— Start Data extract —

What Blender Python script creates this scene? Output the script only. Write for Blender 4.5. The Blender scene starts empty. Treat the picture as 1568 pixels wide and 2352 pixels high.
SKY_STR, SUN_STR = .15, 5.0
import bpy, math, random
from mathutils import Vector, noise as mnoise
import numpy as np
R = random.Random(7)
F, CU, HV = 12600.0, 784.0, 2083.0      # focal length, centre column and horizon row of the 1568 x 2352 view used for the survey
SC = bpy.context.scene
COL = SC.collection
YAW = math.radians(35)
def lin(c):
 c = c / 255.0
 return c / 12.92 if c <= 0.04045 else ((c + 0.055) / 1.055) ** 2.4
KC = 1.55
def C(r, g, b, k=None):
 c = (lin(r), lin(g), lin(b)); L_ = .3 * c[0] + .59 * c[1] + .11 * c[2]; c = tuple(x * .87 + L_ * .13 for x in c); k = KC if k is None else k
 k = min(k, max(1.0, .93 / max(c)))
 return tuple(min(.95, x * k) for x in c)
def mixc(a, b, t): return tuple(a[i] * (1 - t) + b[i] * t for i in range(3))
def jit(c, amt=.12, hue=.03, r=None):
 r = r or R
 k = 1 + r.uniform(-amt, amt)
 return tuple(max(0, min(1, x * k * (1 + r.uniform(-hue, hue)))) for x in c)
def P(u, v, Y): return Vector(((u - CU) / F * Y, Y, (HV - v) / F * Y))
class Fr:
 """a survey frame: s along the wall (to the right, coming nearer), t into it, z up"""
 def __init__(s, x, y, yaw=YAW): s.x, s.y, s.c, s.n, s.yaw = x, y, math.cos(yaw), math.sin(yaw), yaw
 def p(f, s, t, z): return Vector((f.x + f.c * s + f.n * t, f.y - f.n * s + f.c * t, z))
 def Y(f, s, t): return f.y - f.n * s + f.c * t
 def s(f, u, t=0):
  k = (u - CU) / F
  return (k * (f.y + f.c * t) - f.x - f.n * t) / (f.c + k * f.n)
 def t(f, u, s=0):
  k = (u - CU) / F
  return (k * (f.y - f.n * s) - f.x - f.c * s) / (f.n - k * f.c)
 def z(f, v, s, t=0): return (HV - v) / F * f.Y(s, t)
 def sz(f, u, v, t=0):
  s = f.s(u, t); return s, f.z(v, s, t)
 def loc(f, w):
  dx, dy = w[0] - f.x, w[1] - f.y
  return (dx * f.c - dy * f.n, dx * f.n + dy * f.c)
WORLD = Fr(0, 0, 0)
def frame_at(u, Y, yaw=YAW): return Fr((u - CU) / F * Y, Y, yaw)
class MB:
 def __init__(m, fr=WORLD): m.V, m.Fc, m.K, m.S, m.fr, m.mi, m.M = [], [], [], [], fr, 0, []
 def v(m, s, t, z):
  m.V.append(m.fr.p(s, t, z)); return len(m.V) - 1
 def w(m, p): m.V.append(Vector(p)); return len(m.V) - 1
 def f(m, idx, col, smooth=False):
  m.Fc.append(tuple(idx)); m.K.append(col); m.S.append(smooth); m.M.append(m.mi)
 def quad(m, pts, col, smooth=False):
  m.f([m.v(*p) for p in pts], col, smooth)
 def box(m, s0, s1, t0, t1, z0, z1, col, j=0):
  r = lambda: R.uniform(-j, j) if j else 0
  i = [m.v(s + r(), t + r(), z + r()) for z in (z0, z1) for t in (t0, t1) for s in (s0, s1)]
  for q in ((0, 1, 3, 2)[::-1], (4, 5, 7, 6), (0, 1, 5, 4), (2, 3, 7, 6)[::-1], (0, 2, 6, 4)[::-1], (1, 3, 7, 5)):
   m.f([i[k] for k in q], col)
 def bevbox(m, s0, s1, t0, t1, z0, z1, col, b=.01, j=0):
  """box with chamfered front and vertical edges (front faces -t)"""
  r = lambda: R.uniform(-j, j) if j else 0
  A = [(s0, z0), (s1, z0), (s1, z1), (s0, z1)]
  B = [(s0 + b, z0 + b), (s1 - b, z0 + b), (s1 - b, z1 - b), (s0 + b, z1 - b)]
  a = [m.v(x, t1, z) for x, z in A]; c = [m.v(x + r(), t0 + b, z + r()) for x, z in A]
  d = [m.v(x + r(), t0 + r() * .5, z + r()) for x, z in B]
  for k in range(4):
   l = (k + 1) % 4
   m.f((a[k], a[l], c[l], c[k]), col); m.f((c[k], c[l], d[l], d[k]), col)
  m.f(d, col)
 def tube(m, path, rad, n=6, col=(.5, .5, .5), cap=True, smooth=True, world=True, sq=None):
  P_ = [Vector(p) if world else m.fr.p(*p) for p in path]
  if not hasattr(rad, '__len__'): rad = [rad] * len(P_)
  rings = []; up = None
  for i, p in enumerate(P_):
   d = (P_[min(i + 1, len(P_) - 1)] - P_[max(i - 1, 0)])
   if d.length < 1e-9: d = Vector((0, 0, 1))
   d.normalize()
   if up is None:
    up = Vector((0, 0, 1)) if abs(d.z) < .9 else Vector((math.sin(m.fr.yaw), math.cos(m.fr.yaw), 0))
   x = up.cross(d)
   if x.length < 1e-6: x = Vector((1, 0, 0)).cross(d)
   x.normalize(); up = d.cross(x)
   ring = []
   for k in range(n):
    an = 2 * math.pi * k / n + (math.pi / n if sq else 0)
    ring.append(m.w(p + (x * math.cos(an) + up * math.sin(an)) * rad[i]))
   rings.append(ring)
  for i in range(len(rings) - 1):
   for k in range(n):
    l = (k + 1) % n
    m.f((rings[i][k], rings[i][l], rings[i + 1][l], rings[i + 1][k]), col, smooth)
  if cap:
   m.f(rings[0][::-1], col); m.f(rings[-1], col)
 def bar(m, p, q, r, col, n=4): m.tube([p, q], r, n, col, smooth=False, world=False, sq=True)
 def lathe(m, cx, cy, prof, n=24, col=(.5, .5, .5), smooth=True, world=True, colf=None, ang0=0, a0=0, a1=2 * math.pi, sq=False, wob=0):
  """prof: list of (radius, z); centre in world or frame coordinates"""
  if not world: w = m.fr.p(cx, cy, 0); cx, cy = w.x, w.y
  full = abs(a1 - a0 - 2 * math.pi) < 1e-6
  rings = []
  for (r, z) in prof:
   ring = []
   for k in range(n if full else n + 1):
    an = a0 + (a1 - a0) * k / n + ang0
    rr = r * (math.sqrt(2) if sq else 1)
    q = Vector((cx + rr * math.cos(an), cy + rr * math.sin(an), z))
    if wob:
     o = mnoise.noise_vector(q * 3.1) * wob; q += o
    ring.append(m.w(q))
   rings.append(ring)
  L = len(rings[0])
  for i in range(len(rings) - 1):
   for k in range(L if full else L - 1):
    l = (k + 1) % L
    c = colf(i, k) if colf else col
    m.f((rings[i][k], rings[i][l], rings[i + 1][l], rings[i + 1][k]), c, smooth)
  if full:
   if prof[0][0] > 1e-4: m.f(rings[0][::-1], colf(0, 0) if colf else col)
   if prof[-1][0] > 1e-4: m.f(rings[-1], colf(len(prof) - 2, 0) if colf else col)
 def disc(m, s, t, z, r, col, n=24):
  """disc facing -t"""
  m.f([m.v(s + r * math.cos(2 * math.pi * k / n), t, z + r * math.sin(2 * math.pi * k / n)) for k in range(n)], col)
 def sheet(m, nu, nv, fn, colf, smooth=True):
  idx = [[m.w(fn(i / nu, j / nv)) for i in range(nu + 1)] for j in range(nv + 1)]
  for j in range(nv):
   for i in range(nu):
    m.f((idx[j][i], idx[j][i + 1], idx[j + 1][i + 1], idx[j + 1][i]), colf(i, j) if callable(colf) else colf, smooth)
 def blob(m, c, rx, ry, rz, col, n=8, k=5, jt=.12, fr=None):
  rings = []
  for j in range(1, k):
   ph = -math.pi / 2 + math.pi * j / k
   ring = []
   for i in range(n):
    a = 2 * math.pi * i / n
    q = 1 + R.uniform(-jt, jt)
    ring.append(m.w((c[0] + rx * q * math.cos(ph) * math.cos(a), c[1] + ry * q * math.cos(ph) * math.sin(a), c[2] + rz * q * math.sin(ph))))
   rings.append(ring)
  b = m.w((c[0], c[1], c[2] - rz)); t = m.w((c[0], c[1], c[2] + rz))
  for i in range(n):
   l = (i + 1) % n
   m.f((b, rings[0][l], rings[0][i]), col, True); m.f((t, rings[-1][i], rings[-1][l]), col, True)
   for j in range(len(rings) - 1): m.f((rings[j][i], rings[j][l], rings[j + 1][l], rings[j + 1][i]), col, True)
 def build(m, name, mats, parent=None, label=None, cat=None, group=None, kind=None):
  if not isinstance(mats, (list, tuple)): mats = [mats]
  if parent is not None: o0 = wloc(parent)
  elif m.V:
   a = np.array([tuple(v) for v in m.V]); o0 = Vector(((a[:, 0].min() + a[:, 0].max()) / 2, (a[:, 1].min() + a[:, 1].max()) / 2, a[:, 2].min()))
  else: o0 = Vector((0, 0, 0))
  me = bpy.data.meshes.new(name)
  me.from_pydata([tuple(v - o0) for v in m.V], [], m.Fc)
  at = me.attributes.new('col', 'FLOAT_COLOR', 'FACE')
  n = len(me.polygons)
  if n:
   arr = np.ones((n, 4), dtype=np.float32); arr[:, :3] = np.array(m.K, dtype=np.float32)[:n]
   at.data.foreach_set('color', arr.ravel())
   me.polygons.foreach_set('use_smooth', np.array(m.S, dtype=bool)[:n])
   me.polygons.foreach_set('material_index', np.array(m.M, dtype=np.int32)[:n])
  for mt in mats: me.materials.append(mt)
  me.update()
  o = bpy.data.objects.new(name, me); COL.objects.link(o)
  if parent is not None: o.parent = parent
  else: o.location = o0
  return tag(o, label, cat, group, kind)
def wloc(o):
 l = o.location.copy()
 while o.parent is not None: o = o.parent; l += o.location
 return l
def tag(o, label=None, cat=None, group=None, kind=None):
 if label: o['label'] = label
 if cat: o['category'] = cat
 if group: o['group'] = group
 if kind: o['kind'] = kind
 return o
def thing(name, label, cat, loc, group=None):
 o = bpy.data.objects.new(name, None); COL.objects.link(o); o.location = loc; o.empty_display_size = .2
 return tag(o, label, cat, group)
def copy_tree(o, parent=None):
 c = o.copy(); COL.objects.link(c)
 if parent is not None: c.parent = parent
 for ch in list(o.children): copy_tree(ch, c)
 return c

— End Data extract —

> **What needs to be done**
Copy each line that holds the word "scene".

> **Correct result**
What Blender Python script creates this scene? Output the script only. Write for Blender 4.5. The Blender scene starts empty. Treat the picture as 1568 pixels wide and 2352 pixels high.
SC = bpy.context.scene